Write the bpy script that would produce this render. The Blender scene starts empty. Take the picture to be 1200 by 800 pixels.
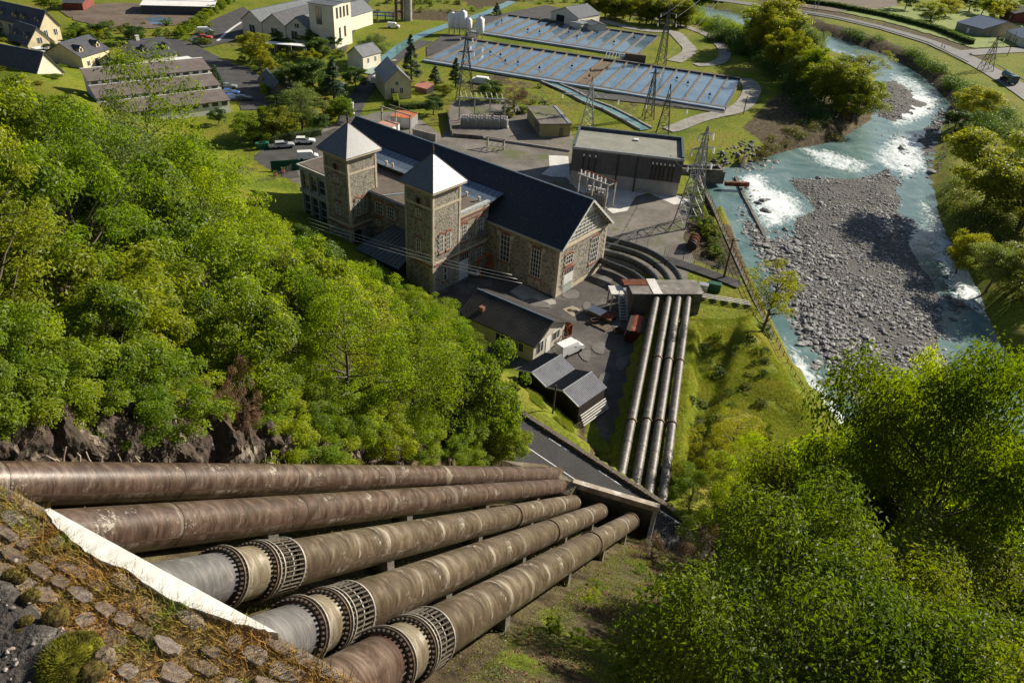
import bpy, bmesh, math, random
import numpy as np
from mathutils import Vector, Matrix, noise
from mathutils.geometry import tessellate_polygon
R = math.radians
rnd = random.Random(7)
sc = bpy.context.scene
COL = sc.collection

# ------------------------------------------------------------------ camera, sky, sun, exposure
EYE = 58.0
FPX, PITCH, ROLL = 867.1, R(33.757), R(4.154)          # focal length in pixels of the 1200 px wide photograph
_f = Vector((0, math.cos(PITCH), -math.sin(PITCH)))
_r = Vector((1, 0, 0)); _u = _r.cross(_f)
CX = math.cos(ROLL)*_r + math.sin(ROLL)*_u
CY = -math.sin(ROLL)*_r + math.cos(ROLL)*_u
cam = bpy.data.cameras.new('camera'); camo = bpy.data.objects.new('camera', cam); COL.objects.link(camo)
camo.matrix_world = Matrix(((CX.x, CY.x, -_f.x, 0), (CX.y, CY.y, -_f.y, 0), (CX.z, CY.z, -_f.z, EYE), (0, 0, 0, 1)))
cam.sensor_width = 36; cam.lens = 36*FPX/1200; cam.clip_end = 6000; cam.clip_start = .05
sc.camera = camo
w = bpy.data.worlds.new('World'); sc.world = w; w.use_nodes = True
SUN_EL, SUN_AZ = R(28), R(57)                            # azimuth clockwise from +Y
nt = w.node_tree; bg = nt.nodes['Background']
sky = nt.nodes.new('ShaderNodeTexSky'); sky.sky_type = 'NISHITA'; sky.sun_disc = False
sky.sun_elevation = SUN_EL; sky.sun_rotation = SUN_AZ
nt.links.new(sky.outputs[0], bg.inputs[0]); bg.inputs[1].default_value = 0.05
sl = bpy.data.lights.new('sun', 'SUN'); sl.energy = 5.0; sl.angle = R(.5); sl.color = (1, .92, .77)
so = bpy.data.objects.new('sun', sl); COL.objects.link(so)
SD = Vector((math.sin(SUN_AZ)*math.cos(SUN_EL), math.cos(SUN_AZ)*math.cos(SUN_EL), math.sin(SUN_EL)))
so.rotation_euler = SD.to_track_quat('Z', 'Y').to_euler(); so.location = (60, 60, 120)
sc.view_settings.view_transform = 'Standard'; sc.view_settings.look = 'None'
sc.view_settings.exposure = 0.85; sc.view_settings.gamma = 1

# ------------------------------------------------------------------ survey helpers
def ray(px, py): return _f + CX*((px-600)/FPX) + CY*((400-py)/FPX)
def at(px, py, z=0.0):                                   # place on the level z under a surveyed direction
    d = ray(px, py); t = (z-EYE)/d.z; return Vector((d.x*t, d.y*t, z))
def st(x, y): return .361*x+.933*y, .933*x-.361*y

# ------------------------------------------------------------------ mesh helpers
class MB:
    def __init__(s): s.v = []; s.f = []; s.m = []; s.uv = None
    def add(s, vs, fs, mi=0):
        b = len(s.v); s.v += [tuple(v) for v in vs]; s.f += [tuple(b+i for i in f) for f in fs]; s.m += [mi]*len(fs); return s
    def box(s, x0, x1, y0, y1, z0, z1, mi=0):
        return s.add([(x0,y0,z0),(x1,y0,z0),(x1,y1,z0),(x0,y1,z0),(x0,y0,z1),(x1,y0,z1),(x1,y1,z1),(x0,y1,z1)],
                     [(0,3,2,1),(4,5,6,7),(0,1,5,4),(1,2,6,5),(2,3,7,6),(3,0,4,7)], mi)
    def bar(s, a, b, w, h=None, mi=0, up=(0,0,1)):       # box beam from a to b
        a = Vector(a); b = Vector(b); h = h or w; d = (b-a)
        if d.length < 1e-6: return s
        d.normalize(); u = Vector(up)
        if abs(d.dot(u)) > .97: u = Vector((1,0,0))
        x = d.cross(u).normalized(); y = x.cross(d).normalized()
        q = []
        for p in (a, b):
            for i, j in ((-1,-1),(1,-1),(1,1),(-1,1)): q.append(p + x*(i*w/2) + y*(j*h/2))
        return s.add(q, [(0,1,2,3),(7,6,5,4),(0,4,5,1),(1,5,6,2),(2,6,7,3),(3,7,4,0)], mi)
    def tube(s, pts, rad, n=8, mi=0, caps=True):
        pts = [Vector(p) for p in pts]
        if not hasattr(rad, '__len__'): rad = [rad]*len(pts)
        b = len(s.v); prev = None
        for i, p in enumerate(pts):
            d = (pts[min(i+1, len(pts)-1)]-pts[max(i-1, 0)])
            d = d.normalized() if d.length > 1e-9 else Vector((0,0,1))
            if prev is None:
                u = Vector((0,0,1)) if abs(d.z) < .95 else Vector((1,0,0))
            else: u = prev
            x = d.cross(u).normalized(); y = x.cross(d).normalized(); prev = y
            for k in range(n):
                a = 2*math.pi*k/n; s.v.append(tuple(p + x*(math.cos(a)*rad[i]) + y*(math.sin(a)*rad[i])))
        for i in range(len(pts)-1):
            for k in range(n):
                k2 = (k+1) % n; s.f.append((b+i*n+k, b+i*n+k2, b+(i+1)*n+k2, b+(i+1)*n+k)); s.m.append(mi)
        if caps:
            s.f.append(tuple(b+k for k in range(n))[::-1]); s.m.append(mi)
            s.f.append(tuple(b+(len(pts)-1)*n+k for k in range(n))); s.m.append(mi)
        return s
    def prism(s, poly, z0, z1, mi=0):                    # xy polygon extruded in z (or list of z per vertex)
        n = len(poly); z0 = z0 if hasattr(z0, '__len__') else [z0]*n; z1 = z1 if hasattr(z1, '__len__') else [z1]*n
        vs = [(p[0], p[1], z0[i]) for i, p in enumerate(poly)] + [(p[0], p[1], z1[i]) for i, p in enumerate(poly)]
        tri = tessellate_polygon([[Vector((p[0], p[1], 0)) for p in poly]])
        fs = [(i, (i+1) % n, n+(i+1) % n, n+i) for i in range(n)]
        fs += [(n+a, n+b, n+c) for a, b, c in tri] + [(c, b, a) for a, b, c in tri]
        return s.add(vs, fs, mi)
    def slab(s, quad, t, mi=0):                          # planar polygon thickened downward along its normal
        q = [Vector(p) for p in quad]; n = (q[1]-q[0]).cross(q[2]-q[0]).normalized()
        if n.z < 0: n = -n
        k = len(q); vs = q + [p-n*t for p in q]
        return s.add(vs, [tuple(range(k)), tuple(range(2*k-1, k-1, -1))] + [(i, k+i, k+(i+1) % k, (i+1) % k) for i in range(k)], mi)
    def build(s, name, mats, parent=None, smooth=False, label=None, kind=None, fixn=True):
        me = bpy.data.meshes.new(name); me.from_pydata(s.v, [], s.f)
        mats = mats if isinstance(mats, (list, tuple)) else [mats]
        for m in mats: me.materials.append(m)
        if len(mats) > 1: me.polygons.foreach_set('material_index', s.m)
        if fixn and len(s.f) < 60000:
            bm = bmesh.new(); bm.from_mesh(me); bmesh.ops.recalc_face_normals(bm, faces=bm.faces); bm.to_mesh(me); bm.free()
        if smooth: me.polygons.foreach_set('use_smooth', [True]*len(me.polygons))
        if s.uv is not None:
            ul = me.uv_layers.new(name='UVMap')
            for l in me.loops: ul.data[l.index].uv = s.uv[l.vertex_index]
        me.update()
        return link(name, me, parent, label, kind)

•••

WRITTEN PROBLEM:
Look at the listing and set down only the lines from its start through the line with "COL = sc.collection", word for word and without pictures.

REPLY TO THE TASK:
Write the bpy script that would produce this render. The Blender scene starts empty. Take the picture to be 1200 by 800 pixels.
import bpy, bmesh, math, random
import numpy as np
from mathutils import Vector, Matrix, noise
from mathutils.geometry import tessellate_polygon
R = math.radians
rnd = random.Random(7)
sc = bpy.context.scene
COL = sc.collection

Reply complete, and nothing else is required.